The Pretty, Pretty Good Origins of Larry David’s ‘Curb Your Enthusiasm’ Catchphrase

Larry David’s beloved ‘Curb Your Enthusiasm’ catchphrase predates ‘Curb Your Enthusiasm’ altogether.

/ Courtesy of HBO

Pretty, pretty, pretty, pretty good. That’s an extreme understatement of how the world generally feels about Curb Your Enthusiasm, the sitcom in which Seinfeld co-creator Larry David plays a gaffe-prone, willing-to-die-on-any-hill, monstrous version of himself, who is constantly convinced he is being persecuted by everyone around him and fueled by a combination of self-loathing and an unshakeable conviction that he is absolutely correct at all times.

It takes a lot to be able to attack Elmo on live television—and for it to be both absolutely on-brand and somehow immediately forgivable, but that’s the space David has carved out for himself (amassing somewhere around an estimated half-a-billion dollars in the process).

The newest season of Curb premiered on February 4 and is the series’ final season, meaning this might—might—be the final outing for David’s “Pretty, pretty, pretty, pretty good” catchphrase. The line first reared its head back in 2000, during the very first season of Curb Your Enthusiasm, and is frequently uttered by David, showcasing the comedian’s unparalleled ability to make a word lose all meaning in just a couple of repetitions. It’s referenced in a practically every article about the show, and inspired the title of a David biography.

It’s a hell of a catchphrase, immediately creating an awkward air of insincerity and discomfort.

However, its origins pre-date the sitcom and lie in David’s standup comedy days. David—who famously once walked out on stage, decided he didn’t like the look of the crowd, and immediately left—used it while talking about how little his parents understood him. 

In the routine, he described how naive his mother and father were to his emotional state at any time, saying his mother could walk into the kitchen and find him with his head in the oven preparing to kill himself, and all it would provoke would be a, “How are you, Larry?”

His answer? “Pretty good. Pretty good. Pretty, pretty, pretty good.”

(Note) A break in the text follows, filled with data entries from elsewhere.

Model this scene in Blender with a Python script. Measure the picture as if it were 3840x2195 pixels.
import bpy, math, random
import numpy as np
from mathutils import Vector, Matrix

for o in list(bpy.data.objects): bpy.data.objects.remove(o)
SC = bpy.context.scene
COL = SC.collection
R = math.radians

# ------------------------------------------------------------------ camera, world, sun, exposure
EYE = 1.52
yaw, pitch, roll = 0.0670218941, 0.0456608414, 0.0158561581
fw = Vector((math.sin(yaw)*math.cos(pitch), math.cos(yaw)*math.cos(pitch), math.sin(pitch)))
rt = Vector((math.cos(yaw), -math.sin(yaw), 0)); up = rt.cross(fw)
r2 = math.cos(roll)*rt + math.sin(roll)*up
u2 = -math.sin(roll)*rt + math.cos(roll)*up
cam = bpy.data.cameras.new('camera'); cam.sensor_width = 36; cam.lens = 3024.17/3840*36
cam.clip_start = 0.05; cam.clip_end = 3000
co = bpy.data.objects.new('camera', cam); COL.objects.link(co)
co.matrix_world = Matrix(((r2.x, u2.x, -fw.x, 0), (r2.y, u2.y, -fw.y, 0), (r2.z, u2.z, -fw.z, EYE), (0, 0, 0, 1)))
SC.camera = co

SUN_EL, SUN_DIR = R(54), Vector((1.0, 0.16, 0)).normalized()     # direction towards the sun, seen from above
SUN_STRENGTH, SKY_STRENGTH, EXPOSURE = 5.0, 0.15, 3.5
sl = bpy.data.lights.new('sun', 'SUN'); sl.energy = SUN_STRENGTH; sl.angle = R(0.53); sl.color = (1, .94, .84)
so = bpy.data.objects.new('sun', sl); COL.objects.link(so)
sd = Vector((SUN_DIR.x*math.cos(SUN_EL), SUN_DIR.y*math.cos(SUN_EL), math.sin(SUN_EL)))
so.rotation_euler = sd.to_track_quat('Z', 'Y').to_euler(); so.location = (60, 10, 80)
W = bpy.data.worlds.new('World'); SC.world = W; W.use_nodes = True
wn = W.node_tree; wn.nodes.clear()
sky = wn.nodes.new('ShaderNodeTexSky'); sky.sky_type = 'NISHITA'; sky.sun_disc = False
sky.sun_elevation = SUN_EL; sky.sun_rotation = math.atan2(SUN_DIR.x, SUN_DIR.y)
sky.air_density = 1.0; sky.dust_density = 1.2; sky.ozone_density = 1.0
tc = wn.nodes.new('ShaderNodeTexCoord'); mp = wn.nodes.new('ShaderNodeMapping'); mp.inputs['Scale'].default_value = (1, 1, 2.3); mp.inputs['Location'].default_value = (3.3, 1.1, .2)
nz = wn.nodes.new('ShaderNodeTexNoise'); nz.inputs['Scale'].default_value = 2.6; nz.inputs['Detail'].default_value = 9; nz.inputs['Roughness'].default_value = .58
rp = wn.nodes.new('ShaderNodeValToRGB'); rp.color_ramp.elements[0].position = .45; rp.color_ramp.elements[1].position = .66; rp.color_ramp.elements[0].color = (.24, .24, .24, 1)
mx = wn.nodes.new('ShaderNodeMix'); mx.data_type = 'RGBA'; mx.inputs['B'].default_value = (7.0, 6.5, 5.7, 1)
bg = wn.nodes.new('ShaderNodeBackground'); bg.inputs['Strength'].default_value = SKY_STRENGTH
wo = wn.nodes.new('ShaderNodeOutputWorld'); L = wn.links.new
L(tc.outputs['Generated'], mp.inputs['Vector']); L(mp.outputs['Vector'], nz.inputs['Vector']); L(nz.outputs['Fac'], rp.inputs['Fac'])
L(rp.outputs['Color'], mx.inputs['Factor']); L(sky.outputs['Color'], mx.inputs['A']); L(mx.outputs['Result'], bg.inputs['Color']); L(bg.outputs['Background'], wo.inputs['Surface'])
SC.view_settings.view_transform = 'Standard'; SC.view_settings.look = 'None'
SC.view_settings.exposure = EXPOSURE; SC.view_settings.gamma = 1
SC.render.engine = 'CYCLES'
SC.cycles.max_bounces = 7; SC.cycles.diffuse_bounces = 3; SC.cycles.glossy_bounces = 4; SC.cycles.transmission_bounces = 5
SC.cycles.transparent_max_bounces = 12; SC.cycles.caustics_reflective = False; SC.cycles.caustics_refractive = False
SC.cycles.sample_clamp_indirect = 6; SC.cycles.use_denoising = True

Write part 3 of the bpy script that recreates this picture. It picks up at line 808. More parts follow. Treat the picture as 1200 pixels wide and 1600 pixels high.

When Curb Your Enthusiasm airs its final episode on April 7—an event laden with an enormous amount of pressure, given both Curb’s quarter-century run and Seinfeld’s polarizing, David-penned finale—it could be the end of the road for the catchphrase. But, given the internet’s love of the cringe-filled world David has built (and the enormous amount of subsequent comedy influenced by him)—not to mention the endlessly rewatchable and meme-able nature of the show—it’s unlikely people will stop enjoying the series anytime soon. They’re unlikely, in fact, to curb their enthusiasm.